(Dataset excerpt)
☆ ☆ ☆ ☆

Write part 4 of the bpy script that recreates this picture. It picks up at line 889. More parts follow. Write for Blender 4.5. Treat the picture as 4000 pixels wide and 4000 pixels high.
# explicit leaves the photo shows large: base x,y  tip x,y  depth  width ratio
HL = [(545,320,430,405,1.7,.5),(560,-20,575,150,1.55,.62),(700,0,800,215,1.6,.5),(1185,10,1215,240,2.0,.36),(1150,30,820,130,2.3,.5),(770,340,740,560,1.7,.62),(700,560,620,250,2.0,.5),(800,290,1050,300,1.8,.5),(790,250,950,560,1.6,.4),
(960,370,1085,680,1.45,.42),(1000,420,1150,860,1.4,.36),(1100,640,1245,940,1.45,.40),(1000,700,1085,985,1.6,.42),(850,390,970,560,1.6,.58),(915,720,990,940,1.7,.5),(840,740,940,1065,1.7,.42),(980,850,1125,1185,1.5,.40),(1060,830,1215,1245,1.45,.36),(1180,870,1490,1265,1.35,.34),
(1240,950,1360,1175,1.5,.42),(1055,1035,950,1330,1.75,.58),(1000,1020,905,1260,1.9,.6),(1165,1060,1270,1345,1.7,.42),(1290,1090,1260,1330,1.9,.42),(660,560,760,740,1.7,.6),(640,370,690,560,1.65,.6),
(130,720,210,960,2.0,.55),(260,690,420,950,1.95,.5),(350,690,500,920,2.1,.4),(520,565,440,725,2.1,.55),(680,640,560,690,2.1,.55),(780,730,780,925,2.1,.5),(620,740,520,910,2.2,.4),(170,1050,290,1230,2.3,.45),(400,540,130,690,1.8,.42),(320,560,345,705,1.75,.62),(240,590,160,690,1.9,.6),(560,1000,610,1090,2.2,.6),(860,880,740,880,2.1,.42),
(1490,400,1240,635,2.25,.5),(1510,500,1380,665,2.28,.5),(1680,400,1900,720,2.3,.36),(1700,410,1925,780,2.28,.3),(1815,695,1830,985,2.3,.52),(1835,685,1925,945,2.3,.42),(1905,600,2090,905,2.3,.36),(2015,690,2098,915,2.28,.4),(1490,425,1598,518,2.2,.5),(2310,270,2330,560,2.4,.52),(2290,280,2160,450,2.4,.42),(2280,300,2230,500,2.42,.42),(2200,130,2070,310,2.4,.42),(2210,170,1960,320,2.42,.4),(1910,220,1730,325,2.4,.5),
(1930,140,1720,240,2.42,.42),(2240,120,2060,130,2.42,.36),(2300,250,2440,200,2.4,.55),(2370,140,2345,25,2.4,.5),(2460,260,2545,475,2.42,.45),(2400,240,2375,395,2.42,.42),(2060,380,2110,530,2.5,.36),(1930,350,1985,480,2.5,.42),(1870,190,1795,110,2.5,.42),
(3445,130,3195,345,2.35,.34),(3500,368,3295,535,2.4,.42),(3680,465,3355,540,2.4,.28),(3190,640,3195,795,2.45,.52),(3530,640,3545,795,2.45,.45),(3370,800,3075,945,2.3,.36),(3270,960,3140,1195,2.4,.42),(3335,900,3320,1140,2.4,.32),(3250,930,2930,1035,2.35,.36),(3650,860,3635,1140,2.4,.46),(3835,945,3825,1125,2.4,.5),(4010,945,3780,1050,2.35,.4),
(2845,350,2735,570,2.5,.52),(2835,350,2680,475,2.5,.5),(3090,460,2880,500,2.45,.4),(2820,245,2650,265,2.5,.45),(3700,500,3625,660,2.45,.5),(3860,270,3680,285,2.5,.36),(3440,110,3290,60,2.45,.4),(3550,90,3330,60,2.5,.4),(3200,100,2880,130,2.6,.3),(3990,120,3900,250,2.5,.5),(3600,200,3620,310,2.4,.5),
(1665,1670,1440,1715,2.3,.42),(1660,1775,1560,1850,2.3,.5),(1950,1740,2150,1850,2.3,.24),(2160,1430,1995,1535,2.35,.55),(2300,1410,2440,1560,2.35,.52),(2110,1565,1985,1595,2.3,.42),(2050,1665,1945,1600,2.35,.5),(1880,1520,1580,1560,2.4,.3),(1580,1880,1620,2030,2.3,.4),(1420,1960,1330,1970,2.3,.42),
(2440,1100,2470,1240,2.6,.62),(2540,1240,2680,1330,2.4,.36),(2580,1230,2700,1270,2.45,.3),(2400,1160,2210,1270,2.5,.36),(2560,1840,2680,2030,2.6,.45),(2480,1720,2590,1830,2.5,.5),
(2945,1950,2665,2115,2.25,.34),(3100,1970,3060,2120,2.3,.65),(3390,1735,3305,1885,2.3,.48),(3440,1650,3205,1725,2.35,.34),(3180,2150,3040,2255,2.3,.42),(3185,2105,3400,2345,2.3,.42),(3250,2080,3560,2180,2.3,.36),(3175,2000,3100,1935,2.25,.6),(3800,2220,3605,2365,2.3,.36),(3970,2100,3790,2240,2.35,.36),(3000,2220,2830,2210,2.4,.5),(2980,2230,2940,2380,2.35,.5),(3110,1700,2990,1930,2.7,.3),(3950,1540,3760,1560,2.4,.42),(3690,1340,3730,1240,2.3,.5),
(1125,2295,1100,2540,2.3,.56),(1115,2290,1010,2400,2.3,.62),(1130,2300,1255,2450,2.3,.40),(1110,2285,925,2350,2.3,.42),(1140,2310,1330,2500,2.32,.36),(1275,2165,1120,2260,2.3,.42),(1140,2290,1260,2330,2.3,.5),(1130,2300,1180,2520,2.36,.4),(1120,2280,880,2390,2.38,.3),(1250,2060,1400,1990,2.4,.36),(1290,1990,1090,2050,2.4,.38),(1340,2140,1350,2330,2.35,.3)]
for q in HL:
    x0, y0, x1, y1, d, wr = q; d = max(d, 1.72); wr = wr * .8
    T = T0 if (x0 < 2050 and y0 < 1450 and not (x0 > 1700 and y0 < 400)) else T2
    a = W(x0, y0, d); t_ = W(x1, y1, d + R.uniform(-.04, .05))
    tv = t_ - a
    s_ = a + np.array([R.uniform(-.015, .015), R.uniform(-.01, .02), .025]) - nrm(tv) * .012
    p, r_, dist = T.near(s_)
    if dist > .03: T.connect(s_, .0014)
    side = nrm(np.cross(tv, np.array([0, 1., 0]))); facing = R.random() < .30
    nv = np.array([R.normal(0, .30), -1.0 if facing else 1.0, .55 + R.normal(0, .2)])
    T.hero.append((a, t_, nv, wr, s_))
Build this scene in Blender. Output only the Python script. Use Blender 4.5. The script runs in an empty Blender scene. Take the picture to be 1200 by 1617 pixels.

☆ ☆ ☆ ☆

- **The request**: Repeat each record exactly, leaving nothing out.

- **Expected answer**:
Write part 4 of the bpy script that recreates this picture. It picks up at line 889. More parts follow. Write for Blender 4.5. Treat the picture as 4000 pixels wide and 4000 pixels high.
# explicit leaves the photo shows large: base x,y  tip x,y  depth  width ratio
HL = [(545,320,430,405,1.7,.5),(560,-20,575,150,1.55,.62),(700,0,800,215,1.6,.5),(1185,10,1215,240,2.0,.36),(1150,30,820,130,2.3,.5),(770,340,740,560,1.7,.62),(700,560,620,250,2.0,.5),(800,290,1050,300,1.8,.5),(790,250,950,560,1.6,.4),
(960,370,1085,680,1.45,.42),(1000,420,1150,860,1.4,.36),(1100,640,1245,940,1.45,.40),(1000,700,1085,985,1.6,.42),(850,390,970,560,1.6,.58),(915,720,990,940,1.7,.5),(840,740,940,1065,1.7,.42),(980,850,1125,1185,1.5,.40),(1060,830,1215,1245,1.45,.36),(1180,870,1490,1265,1.35,.34),
(1240,950,1360,1175,1.5,.42),(1055,1035,950,1330,1.75,.58),(1000,1020,905,1260,1.9,.6),(1165,1060,1270,1345,1.7,.42),(1290,1090,1260,1330,1.9,.42),(660,560,760,740,1.7,.6),(640,370,690,560,1.65,.6),
(130,720,210,960,2.0,.55),(260,690,420,950,1.95,.5),(350,690,500,920,2.1,.4),(520,565,440,725,2.1,.55),(680,640,560,690,2.1,.55),(780,730,780,925,2.1,.5),(620,740,520,910,2.2,.4),(170,1050,290,1230,2.3,.45),(400,540,130,690,1.8,.42),(320,560,345,705,1.75,.62),(240,590,160,690,1.9,.6),(560,1000,610,1090,2.2,.6),(860,880,740,880,2.1,.42),
(1490,400,1240,635,2.25,.5),(1510,500,1380,665,2.28,.5),(1680,400,1900,720,2.3,.36),(1700,410,1925,780,2.28,.3),(1815,695,1830,985,2.3,.52),(1835,685,1925,945,2.3,.42),(1905,600,2090,905,2.3,.36),(2015,690,2098,915,2.28,.4),(1490,425,1598,518,2.2,.5),(2310,270,2330,560,2.4,.52),(2290,280,2160,450,2.4,.42),(2280,300,2230,500,2.42,.42),(2200,130,2070,310,2.4,.42),(2210,170,1960,320,2.42,.4),(1910,220,1730,325,2.4,.5),
(1930,140,1720,240,2.42,.42),(2240,120,2060,130,2.42,.36),(2300,250,2440,200,2.4,.55),(2370,140,2345,25,2.4,.5),(2460,260,2545,475,2.42,.45),(2400,240,2375,395,2.42,.42),(2060,380,2110,530,2.5,.36),(1930,350,1985,480,2.5,.42),(1870,190,1795,110,2.5,.42),
(3445,130,3195,345,2.35,.34),(3500,368,3295,535,2.4,.42),(3680,465,3355,540,2.4,.28),(3190,640,3195,795,2.45,.52),(3530,640,3545,795,2.45,.45),(3370,800,3075,945,2.3,.36),(3270,960,3140,1195,2.4,.42),(3335,900,3320,1140,2.4,.32),(3250,930,2930,1035,2.35,.36),(3650,860,3635,1140,2.4,.46),(3835,945,3825,1125,2.4,.5),(4010,945,3780,1050,2.35,.4),
(2845,350,2735,570,2.5,.52),(2835,350,2680,475,2.5,.5),(3090,460,2880,500,2.45,.4),(2820,245,2650,265,2.5,.45),(3700,500,3625,660,2.45,.5),(3860,270,3680,285,2.5,.36),(3440,110,3290,60,2.45,.4),(3550,90,3330,60,2.5,.4),(3200,100,2880,130,2.6,.3),(3990,120,3900,250,2.5,.5),(3600,200,3620,310,2.4,.5),
(1665,1670,1440,1715,2.3,.42),(1660,1775,1560,1850,2.3,.5),(1950,1740,2150,1850,2.3,.24),(2160,1430,1995,1535,2.35,.55),(2300,1410,2440,1560,2.35,.52),(2110,1565,1985,1595,2.3,.42),(2050,1665,1945,1600,2.35,.5),(1880,1520,1580,1560,2.4,.3),(1580,1880,1620,2030,2.3,.4),(1420,1960,1330,1970,2.3,.42),
(2440,1100,2470,1240,2.6,.62),(2540,1240,2680,1330,2.4,.36),(2580,1230,2700,1270,2.45,.3),(2400,1160,2210,1270,2.5,.36),(2560,1840,2680,2030,2.6,.45),(2480,1720,2590,1830,2.5,.5),
(2945,1950,2665,2115,2.25,.34),(3100,1970,3060,2120,2.3,.65),(3390,1735,3305,1885,2.3,.48),(3440,1650,3205,1725,2.35,.34),(3180,2150,3040,2255,2.3,.42),(3185,2105,3400,2345,2.3,.42),(3250,2080,3560,2180,2.3,.36),(3175,2000,3100,1935,2.25,.6),(3800,2220,3605,2365,2.3,.36),(3970,2100,3790,2240,2.35,.36),(3000,2220,2830,2210,2.4,.5),(2980,2230,2940,2380,2.35,.5),(3110,1700,2990,1930,2.7,.3),(3950,1540,3760,1560,2.4,.42),(3690,1340,3730,1240,2.3,.5),
(1125,2295,1100,2540,2.3,.56),(1115,2290,1010,2400,2.3,.62),(1130,2300,1255,2450,2.3,.40),(1110,2285,925,2350,2.3,.42),(1140,2310,1330,2500,2.32,.36),(1275,2165,1120,2260,2.3,.42),(1140,2290,1260,2330,2.3,.5),(1130,2300,1180,2520,2.36,.4),(1120,2280,880,2390,2.38,.3),(1250,2060,1400,1990,2.4,.36),(1290,1990,1090,2050,2.4,.38),(1340,2140,1350,2330,2.35,.3)]
for q in HL:
    x0, y0, x1, y1, d, wr = q; d = max(d, 1.72); wr = wr * .8
    T = T0 if (x0 < 2050 and y0 < 1450 and not (x0 > 1700 and y0 < 400)) else T2
    a = W(x0, y0, d); t_ = W(x1, y1, d + R.uniform(-.04, .05))
    tv = t_ - a
    s_ = a + np.array([R.uniform(-.015, .015), R.uniform(-.01, .02), .025]) - nrm(tv) * .012
    p, r_, dist = T.near(s_)
    if dist > .03: T.connect(s_, .0014)
    side = nrm(np.cross(tv, np.array([0, 1., 0]))); facing = R.random() < .30
    nv = np.array([R.normal(0, .30), -1.0 if facing else 1.0, .55 + R.normal(0, .2)])
    T.hero.append((a, t_, nv, wr, s_))
Build this scene in Blender. Output only the Python script. Use Blender 4.5. The script runs in an empty Blender scene. Take the picture to be 1200 by 1617 pixels.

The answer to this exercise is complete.